Key omission in memo to destroy CIA terror tapes

WASHINGTON — When the CIA sent word in 2005 to destroy scores of videos showing waterboarding and other harsh interrogation tactics, there was an unusual omission in the carefully worded memo: the names of two agency attorneys.

Once a CIA attorney has weighed in on even a routine matter, officers rarely give an order without copying the attorney in on the decision.

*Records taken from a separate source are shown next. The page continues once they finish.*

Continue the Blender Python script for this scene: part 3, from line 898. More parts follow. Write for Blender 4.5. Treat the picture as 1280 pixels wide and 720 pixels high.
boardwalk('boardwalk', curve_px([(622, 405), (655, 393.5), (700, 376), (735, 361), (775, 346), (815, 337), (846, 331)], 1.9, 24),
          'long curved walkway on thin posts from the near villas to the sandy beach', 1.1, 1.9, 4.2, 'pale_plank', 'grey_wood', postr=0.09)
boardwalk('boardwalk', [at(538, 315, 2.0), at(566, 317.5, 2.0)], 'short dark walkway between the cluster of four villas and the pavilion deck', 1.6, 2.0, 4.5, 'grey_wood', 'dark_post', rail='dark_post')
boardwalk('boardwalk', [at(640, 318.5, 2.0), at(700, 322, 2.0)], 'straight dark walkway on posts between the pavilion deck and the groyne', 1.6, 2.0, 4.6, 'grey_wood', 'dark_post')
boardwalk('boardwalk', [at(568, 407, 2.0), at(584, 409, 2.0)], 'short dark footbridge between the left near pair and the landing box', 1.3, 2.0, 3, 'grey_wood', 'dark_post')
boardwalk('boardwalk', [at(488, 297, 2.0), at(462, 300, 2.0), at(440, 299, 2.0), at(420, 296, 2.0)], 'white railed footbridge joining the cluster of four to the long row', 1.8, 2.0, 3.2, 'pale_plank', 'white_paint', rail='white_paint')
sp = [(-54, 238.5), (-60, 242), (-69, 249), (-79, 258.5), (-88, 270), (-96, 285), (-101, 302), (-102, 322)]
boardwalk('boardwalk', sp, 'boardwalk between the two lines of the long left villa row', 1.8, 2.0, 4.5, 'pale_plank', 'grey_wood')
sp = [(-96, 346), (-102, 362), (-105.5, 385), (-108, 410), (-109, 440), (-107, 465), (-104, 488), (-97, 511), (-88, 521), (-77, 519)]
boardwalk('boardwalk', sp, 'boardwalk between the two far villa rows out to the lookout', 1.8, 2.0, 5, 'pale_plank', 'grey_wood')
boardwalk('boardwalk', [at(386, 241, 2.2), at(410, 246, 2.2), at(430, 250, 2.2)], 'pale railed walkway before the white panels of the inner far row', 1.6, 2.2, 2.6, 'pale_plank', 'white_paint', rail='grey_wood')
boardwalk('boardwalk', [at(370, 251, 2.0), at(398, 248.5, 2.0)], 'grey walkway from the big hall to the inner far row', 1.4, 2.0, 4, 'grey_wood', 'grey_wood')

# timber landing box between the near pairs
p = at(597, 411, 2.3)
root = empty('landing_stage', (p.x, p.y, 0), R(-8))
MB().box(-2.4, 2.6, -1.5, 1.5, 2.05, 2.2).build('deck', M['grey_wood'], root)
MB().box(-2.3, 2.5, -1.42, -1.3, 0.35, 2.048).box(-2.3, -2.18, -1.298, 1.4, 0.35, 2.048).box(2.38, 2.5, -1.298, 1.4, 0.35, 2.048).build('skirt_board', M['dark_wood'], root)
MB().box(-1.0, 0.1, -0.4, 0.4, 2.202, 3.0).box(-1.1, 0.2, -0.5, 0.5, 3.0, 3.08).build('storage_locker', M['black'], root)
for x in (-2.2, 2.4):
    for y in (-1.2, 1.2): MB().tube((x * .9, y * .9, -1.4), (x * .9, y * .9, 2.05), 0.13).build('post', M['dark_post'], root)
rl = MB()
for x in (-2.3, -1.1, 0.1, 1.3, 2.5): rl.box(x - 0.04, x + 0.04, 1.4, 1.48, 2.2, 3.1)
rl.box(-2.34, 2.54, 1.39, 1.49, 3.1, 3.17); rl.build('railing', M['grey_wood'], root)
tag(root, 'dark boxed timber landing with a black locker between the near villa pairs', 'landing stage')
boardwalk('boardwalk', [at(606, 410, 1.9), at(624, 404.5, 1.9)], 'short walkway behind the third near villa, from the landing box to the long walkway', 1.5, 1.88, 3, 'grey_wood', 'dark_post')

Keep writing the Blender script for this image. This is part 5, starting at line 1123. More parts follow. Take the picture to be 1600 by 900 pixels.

It’s standard procedure, a way for managers to cover themselves if a decision goes bad.

But when the CIA’s top clandestine officer, Jose Rodriguez, told a colleague at the agency’s secret prison in Thailand to destroy interrogation videos, he left the attorneys off the note.

The destruction of the tapes wiped away the most graphic evidence of the CIA’s now-shuttered network of overseas prisons, where suspected terrorists were interrogated for information using some of the most aggressive tactics in U.S. history.

Critics of that George W. Bush-era program point to the tapes’ destruction and say his administration was trying to cover its tracks.

The reality is not so simple. Interviews with current and former U.S. officials and others close to the investigation show that Rodriguez’s order was at odds with years of directives from CIA attorneys and the White House. Rodriguez knew there would be political fallout for the decision, according to documents and interviews, so he sought a legal opinion in a way to gain needed legal cover to get the tapes destroyed but not so much that anyone would stop him.

Leaving the attorneys he had consulted off his order to destroy tapes was so unusual that a top CIA official noted it in an internal e-mail just days later. The omission is now an important part of the Justice Department’s 2½-year investigation into whether destroying the tapes was a crime.

Prosecutors have focused on a little-used section of the 2002 Sarbanes-Oxley accounting law. That makes it illegal to destroy documents, even if no court has ordered them kept and no investigator has asked for them.

Rodriguez, who wasn’t disciplined for what some former officials told prosecutors amounted to insubordination, is frequently back at CIA headquarters as a contractor.